Scan the data beneath this task and copy each line that includes "Blender".
>> begin The records
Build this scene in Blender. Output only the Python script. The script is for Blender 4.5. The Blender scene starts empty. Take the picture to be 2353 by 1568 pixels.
>> end The records
>> begin The records
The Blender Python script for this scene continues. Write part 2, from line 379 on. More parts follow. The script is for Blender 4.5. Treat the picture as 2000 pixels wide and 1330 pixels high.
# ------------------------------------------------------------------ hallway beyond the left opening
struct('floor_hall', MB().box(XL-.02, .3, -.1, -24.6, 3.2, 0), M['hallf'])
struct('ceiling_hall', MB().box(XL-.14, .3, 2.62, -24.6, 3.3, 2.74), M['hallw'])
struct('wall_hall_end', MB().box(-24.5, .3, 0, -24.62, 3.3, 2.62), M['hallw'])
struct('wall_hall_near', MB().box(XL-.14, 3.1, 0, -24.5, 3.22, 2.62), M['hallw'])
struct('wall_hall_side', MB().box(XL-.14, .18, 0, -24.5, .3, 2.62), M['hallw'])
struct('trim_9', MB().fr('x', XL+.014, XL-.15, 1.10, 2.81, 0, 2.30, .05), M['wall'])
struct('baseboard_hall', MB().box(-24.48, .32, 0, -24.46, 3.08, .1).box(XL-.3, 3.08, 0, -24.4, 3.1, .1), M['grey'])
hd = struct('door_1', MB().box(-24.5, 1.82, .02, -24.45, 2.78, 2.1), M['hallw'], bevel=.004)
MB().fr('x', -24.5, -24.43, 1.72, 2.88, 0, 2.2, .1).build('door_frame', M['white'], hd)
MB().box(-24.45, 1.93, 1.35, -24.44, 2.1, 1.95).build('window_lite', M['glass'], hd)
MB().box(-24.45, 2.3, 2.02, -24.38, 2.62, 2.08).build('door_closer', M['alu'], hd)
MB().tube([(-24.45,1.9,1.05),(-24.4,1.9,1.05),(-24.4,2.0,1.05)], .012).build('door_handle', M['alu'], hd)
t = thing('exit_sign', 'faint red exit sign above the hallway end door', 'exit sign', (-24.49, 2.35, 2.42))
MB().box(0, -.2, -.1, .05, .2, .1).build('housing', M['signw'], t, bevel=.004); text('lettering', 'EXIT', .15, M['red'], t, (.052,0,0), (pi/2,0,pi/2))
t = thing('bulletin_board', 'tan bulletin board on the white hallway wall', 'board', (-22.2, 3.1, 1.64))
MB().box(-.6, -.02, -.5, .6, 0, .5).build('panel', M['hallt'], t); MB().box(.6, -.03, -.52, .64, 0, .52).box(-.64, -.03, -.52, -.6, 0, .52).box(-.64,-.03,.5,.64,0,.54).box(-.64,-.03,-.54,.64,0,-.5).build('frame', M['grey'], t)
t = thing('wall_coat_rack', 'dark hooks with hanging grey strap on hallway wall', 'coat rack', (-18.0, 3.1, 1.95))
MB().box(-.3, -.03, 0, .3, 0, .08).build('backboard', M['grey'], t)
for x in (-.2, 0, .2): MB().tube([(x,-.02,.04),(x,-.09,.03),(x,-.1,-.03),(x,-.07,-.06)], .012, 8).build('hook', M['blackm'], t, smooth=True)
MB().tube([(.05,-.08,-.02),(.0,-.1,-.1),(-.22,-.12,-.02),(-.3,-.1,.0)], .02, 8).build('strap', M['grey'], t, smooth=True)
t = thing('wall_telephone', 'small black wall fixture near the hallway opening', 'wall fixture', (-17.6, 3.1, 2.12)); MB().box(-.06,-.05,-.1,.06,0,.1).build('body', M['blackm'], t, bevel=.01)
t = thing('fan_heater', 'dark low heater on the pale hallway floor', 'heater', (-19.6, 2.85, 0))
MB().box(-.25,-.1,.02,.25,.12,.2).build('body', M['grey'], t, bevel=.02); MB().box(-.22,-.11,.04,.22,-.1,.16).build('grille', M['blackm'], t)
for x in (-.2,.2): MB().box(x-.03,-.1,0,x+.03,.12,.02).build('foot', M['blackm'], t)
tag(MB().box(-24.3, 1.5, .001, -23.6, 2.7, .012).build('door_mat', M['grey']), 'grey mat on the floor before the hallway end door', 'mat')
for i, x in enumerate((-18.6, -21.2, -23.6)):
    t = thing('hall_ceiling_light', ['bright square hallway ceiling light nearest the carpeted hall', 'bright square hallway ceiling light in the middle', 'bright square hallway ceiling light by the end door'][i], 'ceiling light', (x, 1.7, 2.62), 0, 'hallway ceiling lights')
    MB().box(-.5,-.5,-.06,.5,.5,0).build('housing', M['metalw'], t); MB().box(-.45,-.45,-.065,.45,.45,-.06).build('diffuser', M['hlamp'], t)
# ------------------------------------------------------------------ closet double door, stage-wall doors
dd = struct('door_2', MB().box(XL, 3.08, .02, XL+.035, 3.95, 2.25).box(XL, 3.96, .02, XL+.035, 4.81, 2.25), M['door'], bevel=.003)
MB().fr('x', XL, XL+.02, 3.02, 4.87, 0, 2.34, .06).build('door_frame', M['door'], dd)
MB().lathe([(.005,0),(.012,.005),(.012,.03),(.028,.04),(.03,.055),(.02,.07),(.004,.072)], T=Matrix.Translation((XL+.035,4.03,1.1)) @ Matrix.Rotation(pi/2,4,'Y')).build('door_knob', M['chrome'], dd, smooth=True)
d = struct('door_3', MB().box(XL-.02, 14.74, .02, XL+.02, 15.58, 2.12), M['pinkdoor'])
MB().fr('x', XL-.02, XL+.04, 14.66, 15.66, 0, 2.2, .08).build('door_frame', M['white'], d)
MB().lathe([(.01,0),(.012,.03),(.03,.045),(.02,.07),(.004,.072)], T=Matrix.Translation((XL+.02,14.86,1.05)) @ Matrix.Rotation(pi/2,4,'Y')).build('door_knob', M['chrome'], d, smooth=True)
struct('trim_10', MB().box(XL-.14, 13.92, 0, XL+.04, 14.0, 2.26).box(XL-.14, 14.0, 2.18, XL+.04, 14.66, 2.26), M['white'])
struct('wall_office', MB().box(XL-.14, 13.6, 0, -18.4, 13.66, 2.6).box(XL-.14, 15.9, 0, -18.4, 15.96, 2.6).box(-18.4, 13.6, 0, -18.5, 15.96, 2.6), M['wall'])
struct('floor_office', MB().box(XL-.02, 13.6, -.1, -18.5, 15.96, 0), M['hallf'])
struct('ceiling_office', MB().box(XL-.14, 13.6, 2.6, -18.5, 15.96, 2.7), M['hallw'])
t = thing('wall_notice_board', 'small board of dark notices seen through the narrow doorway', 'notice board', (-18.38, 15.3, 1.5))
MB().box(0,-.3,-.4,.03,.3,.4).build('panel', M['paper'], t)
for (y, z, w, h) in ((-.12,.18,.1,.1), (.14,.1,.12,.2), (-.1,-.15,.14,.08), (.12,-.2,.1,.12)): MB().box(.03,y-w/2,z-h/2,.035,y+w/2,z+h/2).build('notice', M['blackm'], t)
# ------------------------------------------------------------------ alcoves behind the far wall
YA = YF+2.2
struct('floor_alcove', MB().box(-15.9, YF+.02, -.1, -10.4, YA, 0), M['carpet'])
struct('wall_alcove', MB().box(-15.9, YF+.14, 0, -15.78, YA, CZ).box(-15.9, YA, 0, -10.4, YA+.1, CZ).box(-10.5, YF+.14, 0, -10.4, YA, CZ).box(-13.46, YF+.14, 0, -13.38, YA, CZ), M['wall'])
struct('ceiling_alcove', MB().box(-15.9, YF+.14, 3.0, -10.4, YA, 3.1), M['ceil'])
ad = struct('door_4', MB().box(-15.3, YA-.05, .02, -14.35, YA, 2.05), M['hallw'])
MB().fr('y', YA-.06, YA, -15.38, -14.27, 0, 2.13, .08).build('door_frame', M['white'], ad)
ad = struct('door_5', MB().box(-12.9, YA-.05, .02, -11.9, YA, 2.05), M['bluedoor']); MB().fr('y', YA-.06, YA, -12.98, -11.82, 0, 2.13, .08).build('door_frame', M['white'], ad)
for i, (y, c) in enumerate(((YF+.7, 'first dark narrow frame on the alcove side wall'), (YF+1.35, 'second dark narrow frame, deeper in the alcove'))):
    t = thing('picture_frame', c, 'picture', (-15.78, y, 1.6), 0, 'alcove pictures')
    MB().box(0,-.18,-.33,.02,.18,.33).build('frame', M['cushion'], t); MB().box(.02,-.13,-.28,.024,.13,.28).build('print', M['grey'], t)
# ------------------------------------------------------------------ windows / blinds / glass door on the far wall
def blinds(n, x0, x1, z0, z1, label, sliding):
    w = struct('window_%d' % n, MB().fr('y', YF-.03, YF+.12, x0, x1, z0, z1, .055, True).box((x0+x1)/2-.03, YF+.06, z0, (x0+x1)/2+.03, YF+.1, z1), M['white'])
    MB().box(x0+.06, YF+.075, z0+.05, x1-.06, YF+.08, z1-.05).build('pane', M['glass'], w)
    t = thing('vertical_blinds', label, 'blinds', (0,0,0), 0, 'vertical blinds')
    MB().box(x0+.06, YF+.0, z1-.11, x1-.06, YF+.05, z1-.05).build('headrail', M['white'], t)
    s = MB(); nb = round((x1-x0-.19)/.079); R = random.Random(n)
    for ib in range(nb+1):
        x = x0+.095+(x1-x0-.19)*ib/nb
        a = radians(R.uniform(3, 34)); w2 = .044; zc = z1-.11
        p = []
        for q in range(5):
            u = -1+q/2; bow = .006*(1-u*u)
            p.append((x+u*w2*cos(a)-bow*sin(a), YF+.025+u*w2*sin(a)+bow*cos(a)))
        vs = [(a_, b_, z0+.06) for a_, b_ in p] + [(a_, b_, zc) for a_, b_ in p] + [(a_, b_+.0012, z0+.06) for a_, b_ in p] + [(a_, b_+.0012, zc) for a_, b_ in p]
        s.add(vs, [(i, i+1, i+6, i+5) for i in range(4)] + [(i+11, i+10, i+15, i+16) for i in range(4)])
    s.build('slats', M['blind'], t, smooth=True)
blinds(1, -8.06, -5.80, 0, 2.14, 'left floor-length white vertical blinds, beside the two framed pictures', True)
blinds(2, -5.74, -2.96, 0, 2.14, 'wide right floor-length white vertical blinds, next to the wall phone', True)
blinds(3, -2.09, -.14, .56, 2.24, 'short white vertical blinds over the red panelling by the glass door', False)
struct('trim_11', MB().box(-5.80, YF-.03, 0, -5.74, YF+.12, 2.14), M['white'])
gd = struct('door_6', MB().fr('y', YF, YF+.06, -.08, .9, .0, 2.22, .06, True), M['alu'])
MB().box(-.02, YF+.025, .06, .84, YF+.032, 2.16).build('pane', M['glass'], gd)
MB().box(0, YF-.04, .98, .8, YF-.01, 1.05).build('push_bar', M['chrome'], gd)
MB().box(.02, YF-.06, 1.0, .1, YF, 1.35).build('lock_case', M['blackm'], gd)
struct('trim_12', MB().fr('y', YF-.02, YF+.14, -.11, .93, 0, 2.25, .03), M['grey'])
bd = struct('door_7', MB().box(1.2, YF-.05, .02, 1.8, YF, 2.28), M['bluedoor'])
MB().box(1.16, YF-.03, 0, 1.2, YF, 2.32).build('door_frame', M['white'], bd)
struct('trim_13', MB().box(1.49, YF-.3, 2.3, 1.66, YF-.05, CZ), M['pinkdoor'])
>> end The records
Answer below:
Build this scene in Blender. Output only the Python script. The script is for Blender 4.5. The Blender scene starts empty. Take the picture to be 2353 by 1568 pixels.
The Blender Python script for this scene continues. Write part 2, from line 379 on. More parts follow. The script is for Blender 4.5. Treat the picture as 2000 pixels wide and 1330 pixels high.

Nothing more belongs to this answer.